Нередко на иконах Христос в левой руке держит раскрытое Евангелие, а правой воздетой вверх рукой... Большинство скажет – «благословляет». На самом деле это совсем иной жест, вдобавок пришедший из дохристианского мира.
Рука Божия, из облака протянутая к людям в миниатюрах или на фресках, – это тоже не благословение
Индийские, египетские, греческие ораторы и проповедники (и даже индийские танцовщицы-певуньи) поднимали руки со сложенными колечком пальцами в знак того, что они уже ведут свою речь. Сомкнутые пальцы – призыв к смыканию уст окружающих. «Молчите и слушайте!».
Из этой древней культуры жестов один вошел в наши классы: высоко поднятая рука с раскрытой ладонью означает «прошу слова».
Та же поднятая рука с сомкнутыми пальцами означала «Я уже говорю. Граждане, послушайте меня!».
У Квинтиллиана 3 глава 11-й книги в труде De institutione oratoria посвящена ораторским жестам. Библиографию вопроса с примерами из разных культур см.: Голубинский Е. История Русской Церкви. Том II, 2-я пол. тома. М., 1911, с. 492.
Христос – это Логос, Слово Божие. В руке Он держит Евангелие – тоже Слово, обращенное к нам. Но чтобы расслышать слово Другого, самому надо замолчать. Так зрительный образ взывает не только к нашему глазу, но и к слуху.
Кстати, рука Божия, из облака протянутая к людям в миниатюрах или на фресках, – это тоже не благословение, а знак речи Бога к данному персонажу.
И когда диакон в храме произносит ектению – он поднимает правую руку с орарем именно с таким перстосложением и с тем же смыслом. Когда диакон берет в руку орарь, то большой палец он кладет на ленту, указательный и средний кладет под ленту, а безымянный и мизинец снова на нее. Лента перегибается вокруг средней группы пальцев. Если теперь пальцы оставить в том же положении, а орарь вынуть, то окажется, что пальцы диакона сложены так же, как на иконах Христа.

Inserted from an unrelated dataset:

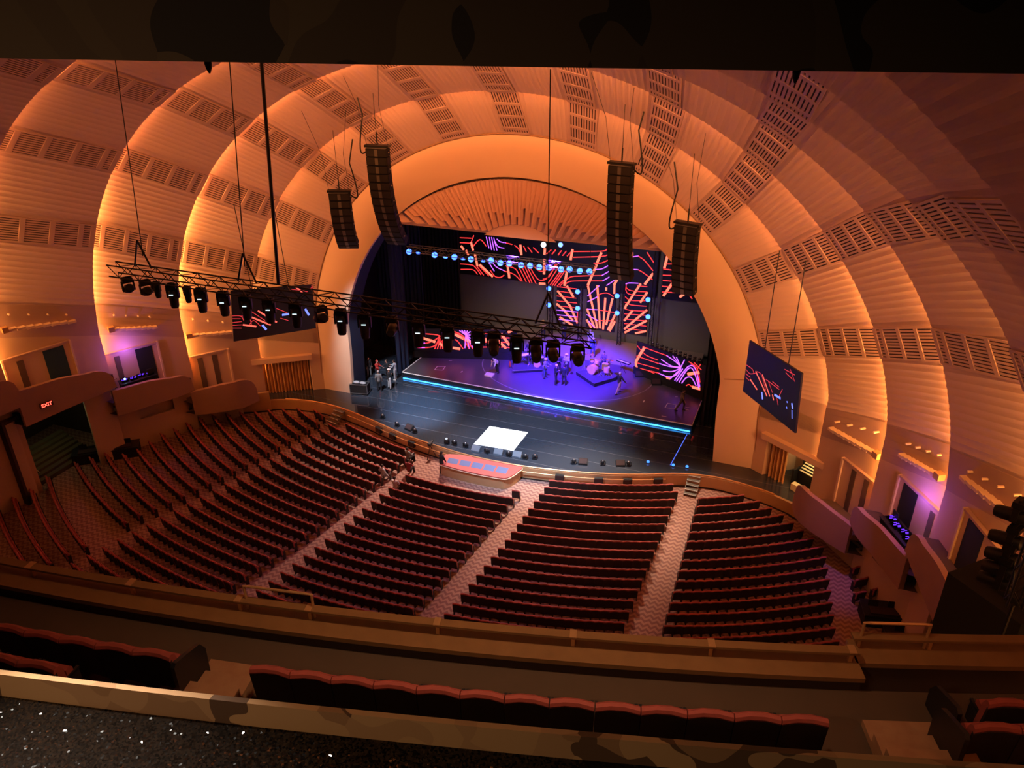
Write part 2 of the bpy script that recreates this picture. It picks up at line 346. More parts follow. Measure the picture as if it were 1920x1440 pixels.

Он предлагает собранию замолчать и вслушаться в произносимые им сейчас слова.
Впрочем, именно это заставляет предполагать, что в древности диакон произносил ектенью, стоя лицом к народу: жест должен быть виден тем, ради кого он совершается.
Диакон воздевает руку с жестом, приглашающим к молчанию и вниманию. И при этом называет тему для молитвы: «о плавающих, путешествующих... помолимся», «о граде нашем помолимся...». То есть сам диакон такими возглашаемыми им словами не молится. Он определяет тему для молитвы остальных. И пока хор тянет «Господи, помилуй», каждый сам про себя молится на предложенную тему – со своими словами и со своими именами.
В этом отличие диакона от священника.
Священник молится от имени народа – и поэтому стоит спиной к нему, то есть участвует в общем с народом движении, возглавляя его, но не противопоставляет себя людям: общее движение Церкви – на Восток, навстречу паки грядущему Христу (Мф. 24, 27).
Диакон же как организатор посматривает вокруг и назад, предлагая не отставать от шествующего впереди предстоятеля.
Диакон вообще похож на фельдфебеля. Он отдает армейские команды «Равняйсь, смирно» («Премудрость, прости! – Софиа, орфи!» – это именно армейские команды в Византии), то есть не сидите, встаньте (св. Николай Кавасила. Изъяснение Божественной Литургии, 21).
А то, напротив, призывает склониться: «Главы наша (ваша) Господеви приклоним!». Диакон то изгоняет оглашенных из храма (оглашенные изыдите»), то приглашает верных приступить к Чаше. В общем, диакон постоянно отвлекается от собственной молитвы и посматривает на народ, руководит собранием – для того чтобы священник мог пребывать в непрестанной молитве.
Если же и священник обернется в молитве лицом к народу – это будет вежливо, но в религиозно-экклезиологическом отношении тупиково. В этом случае священник и народ смотрят в противоположные стороны, их диалог замыкается только между ними и не обращен к общей Цели – к Богу, одно из имен Которого – Восток (Зах. 6,12; церк-слав. перевод).